Somehow I managed to get through seminary without ever hearing the term “theonomy.”  I don’t think I ever sat through a serious lecture or discussion on biblical law and how it applies to civil authorities, the church, the family, and the individual.  Since seminary I’ve been introduced to theonomy and one of its proponents, Greg Bahnsen.  I came across this article today by Bahnsen which is a good introduction to theonomy and why it is helpful for thinking through how the Law applies to us today.  

So what do we do with biblical law?  Are all laws still applicable?  Are any still applicable?  I’ve been taught the only parts of the law still applicable are those repeated in the New Testament, which is the opposite of how we should think.  Greg Bahnsen explains:

Theonomy thus teaches that we should presume that Old Testament laws continue to be morally binding in the New Testament unless they are rescinded or modified by further revelation. Theonomy’s methodology stands squarely against that of dispensational theology which maintains that all of the Old Testament commandments should be deemed — in advance of exegesis — to be abrogated, unless they are repeated in the New Testament.

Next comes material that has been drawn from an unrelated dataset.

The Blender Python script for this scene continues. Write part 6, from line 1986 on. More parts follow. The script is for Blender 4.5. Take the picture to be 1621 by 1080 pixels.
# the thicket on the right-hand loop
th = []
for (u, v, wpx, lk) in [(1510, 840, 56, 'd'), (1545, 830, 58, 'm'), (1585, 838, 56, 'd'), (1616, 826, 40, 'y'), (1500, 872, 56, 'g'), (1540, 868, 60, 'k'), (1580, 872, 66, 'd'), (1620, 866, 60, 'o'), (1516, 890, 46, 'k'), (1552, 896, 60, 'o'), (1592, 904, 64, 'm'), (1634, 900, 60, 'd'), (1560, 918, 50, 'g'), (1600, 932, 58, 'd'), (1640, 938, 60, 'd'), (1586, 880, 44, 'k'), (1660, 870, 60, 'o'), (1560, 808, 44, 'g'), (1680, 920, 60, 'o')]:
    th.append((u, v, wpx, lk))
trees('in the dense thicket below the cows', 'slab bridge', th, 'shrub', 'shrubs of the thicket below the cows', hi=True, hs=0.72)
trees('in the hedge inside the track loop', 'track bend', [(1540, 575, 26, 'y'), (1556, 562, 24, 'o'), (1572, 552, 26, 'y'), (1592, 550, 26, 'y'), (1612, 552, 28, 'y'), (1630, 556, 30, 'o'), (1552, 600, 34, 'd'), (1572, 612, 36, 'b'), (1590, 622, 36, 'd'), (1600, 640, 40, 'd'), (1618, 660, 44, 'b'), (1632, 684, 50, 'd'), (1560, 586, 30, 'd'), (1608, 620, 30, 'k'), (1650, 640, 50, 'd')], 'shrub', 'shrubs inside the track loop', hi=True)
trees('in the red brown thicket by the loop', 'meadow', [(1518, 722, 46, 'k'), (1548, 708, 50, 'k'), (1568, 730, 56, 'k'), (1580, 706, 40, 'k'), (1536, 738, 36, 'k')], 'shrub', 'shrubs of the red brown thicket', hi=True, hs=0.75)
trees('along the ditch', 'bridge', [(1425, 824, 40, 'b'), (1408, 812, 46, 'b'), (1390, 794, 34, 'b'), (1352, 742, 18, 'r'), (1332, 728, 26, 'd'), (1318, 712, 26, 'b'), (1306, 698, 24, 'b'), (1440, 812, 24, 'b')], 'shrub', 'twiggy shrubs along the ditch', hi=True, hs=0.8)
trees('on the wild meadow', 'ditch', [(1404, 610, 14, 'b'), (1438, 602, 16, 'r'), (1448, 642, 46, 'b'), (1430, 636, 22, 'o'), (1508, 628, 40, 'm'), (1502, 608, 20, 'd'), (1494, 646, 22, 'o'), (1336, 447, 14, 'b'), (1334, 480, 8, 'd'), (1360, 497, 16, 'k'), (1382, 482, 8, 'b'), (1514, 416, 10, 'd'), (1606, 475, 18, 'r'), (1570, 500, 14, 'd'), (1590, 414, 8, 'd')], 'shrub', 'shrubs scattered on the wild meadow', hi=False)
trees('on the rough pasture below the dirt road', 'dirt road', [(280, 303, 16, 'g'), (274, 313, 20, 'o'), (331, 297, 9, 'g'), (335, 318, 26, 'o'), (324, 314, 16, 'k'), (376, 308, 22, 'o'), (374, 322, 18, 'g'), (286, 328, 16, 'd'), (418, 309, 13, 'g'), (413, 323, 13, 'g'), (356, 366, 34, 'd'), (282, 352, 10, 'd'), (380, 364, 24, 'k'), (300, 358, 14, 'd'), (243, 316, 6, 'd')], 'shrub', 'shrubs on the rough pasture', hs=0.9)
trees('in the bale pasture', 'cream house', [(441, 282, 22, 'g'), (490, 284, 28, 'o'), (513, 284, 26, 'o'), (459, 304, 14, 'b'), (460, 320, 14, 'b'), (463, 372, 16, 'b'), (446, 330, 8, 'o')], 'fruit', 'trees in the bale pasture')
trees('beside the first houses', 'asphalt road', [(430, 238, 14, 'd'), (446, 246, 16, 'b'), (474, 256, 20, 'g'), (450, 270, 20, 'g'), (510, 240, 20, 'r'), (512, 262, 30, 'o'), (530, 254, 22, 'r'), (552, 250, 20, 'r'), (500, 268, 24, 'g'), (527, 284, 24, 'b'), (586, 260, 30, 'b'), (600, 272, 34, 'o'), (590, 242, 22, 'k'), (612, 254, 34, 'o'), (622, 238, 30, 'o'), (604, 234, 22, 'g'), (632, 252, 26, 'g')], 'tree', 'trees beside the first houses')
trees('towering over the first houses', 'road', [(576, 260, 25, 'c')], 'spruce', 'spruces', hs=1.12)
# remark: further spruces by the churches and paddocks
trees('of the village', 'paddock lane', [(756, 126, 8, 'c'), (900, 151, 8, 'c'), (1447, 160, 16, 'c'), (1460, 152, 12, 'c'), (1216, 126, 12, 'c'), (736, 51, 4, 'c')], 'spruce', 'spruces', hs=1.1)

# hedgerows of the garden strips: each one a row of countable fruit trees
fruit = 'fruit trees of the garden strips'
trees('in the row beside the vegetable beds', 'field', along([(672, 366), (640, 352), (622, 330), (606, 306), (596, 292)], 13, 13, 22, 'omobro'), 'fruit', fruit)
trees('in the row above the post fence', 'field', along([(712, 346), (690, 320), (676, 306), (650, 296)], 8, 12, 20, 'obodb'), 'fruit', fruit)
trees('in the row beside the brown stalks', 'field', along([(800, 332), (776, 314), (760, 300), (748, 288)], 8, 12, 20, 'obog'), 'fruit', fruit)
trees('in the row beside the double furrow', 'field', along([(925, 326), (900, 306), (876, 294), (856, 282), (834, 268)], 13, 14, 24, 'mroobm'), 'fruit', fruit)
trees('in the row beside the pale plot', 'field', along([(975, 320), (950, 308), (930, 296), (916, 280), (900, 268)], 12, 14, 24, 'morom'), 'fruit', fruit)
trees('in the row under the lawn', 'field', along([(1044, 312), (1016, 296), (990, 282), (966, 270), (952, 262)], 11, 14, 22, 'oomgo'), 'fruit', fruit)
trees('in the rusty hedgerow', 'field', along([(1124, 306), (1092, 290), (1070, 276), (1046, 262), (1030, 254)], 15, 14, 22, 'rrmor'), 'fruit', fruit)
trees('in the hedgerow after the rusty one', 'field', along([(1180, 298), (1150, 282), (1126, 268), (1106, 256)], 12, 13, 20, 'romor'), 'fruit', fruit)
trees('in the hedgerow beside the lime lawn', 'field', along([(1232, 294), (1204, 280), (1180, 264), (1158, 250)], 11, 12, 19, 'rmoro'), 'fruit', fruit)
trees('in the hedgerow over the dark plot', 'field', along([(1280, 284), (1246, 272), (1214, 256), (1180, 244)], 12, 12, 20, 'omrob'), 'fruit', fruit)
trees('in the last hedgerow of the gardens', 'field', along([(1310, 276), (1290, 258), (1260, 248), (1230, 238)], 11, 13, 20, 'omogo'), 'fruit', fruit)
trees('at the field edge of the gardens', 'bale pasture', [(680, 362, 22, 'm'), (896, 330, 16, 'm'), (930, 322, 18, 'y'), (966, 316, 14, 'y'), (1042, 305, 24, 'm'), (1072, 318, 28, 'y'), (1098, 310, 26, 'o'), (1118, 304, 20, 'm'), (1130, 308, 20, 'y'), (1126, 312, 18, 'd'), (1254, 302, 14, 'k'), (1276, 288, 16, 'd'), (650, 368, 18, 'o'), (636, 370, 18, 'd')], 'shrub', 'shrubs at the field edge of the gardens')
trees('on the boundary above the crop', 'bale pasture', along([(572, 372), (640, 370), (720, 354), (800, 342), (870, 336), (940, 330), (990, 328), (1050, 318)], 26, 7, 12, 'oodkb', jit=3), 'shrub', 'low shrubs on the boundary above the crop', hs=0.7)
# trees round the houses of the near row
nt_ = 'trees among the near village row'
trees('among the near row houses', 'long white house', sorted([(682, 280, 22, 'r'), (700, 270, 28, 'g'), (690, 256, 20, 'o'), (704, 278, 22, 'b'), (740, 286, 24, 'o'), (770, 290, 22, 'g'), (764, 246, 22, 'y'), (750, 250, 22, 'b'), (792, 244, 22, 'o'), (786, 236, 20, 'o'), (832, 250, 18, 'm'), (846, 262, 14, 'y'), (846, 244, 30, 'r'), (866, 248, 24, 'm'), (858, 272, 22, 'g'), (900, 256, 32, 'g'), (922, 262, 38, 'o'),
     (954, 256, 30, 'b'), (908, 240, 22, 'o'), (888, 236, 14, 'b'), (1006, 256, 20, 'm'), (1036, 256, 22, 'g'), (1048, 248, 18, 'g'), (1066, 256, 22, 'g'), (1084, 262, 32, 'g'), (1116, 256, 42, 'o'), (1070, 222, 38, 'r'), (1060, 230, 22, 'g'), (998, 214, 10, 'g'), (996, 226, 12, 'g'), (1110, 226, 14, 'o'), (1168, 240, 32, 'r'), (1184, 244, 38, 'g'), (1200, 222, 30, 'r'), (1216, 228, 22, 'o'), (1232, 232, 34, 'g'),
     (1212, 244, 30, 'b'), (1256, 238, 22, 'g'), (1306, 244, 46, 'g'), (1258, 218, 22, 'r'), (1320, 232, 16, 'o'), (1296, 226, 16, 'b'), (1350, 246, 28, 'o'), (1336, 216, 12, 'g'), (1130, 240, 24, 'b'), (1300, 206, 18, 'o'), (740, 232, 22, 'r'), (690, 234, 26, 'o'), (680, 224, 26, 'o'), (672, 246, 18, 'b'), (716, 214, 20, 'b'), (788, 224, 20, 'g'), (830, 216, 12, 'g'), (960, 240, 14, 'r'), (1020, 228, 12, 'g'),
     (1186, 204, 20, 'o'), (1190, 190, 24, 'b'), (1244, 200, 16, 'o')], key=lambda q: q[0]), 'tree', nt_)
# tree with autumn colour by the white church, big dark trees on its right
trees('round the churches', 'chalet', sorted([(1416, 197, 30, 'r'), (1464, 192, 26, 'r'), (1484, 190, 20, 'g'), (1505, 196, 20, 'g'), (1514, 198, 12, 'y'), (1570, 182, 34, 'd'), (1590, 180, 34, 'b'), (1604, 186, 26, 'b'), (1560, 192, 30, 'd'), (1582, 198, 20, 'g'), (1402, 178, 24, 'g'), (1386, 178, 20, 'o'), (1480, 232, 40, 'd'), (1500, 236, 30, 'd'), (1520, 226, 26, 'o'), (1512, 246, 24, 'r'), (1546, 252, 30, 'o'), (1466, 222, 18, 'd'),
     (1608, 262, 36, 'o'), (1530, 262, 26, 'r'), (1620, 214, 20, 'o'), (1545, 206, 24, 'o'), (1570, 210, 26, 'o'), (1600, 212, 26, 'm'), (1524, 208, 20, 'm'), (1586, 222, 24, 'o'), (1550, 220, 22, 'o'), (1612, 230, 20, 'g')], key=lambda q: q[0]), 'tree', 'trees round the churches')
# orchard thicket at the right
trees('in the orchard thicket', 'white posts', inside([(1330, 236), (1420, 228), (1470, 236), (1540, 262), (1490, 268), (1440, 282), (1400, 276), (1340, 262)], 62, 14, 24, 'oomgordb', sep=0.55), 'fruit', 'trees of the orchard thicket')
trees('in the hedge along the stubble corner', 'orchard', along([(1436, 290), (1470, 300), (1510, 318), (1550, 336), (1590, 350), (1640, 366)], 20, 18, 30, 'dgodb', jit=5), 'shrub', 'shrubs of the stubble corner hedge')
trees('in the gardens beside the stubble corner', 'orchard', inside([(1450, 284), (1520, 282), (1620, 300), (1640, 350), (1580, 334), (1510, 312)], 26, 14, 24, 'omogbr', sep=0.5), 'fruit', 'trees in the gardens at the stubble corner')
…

One of the strengths of theonomy, in my opinion, is that it recognizes the wisdom found in the Law, especially for civil government.  Bahnsen writes, “So theonomy teaches that civil rulers are morally obligated to enforce those laws of Christ, found throughout the Scriptures, which are addressed to magistrates (as well as to refrain from coercion in areas where God has not prescribed their intervention).”  Bahnsen provides, in this short article, plenty of support for his viewpoint from the New Testament. Bahnsen writes, “The Apostle Paul affirmed that one of the uses of the Old Testament law which we know to be good is the restraint of criminal behavior (1 Tim. 1:8-10). Jesus endorsed the penal sanctions of the Old Testament law, condemning those who would make them void by their own human traditions (Matt. 15:3-4).”

Finally, I’ll close with this prophetic quote for those opposed to theonomy:

Those who do not favor taking God’s law as the ultimate standard for civil morality and public justice will be forced to substitute some other criterion. The civil magistrate cannot function without some standard of good and evil. If that standard is not the revealed law of God, then in some form or expression it will have to be a law of men — the standard of self-law or autonomy. Men must choose in their civil affairs to be governed by God’s law (theonomy), to be ruled by tyrants, or acquiesce to increasing social degeneracy.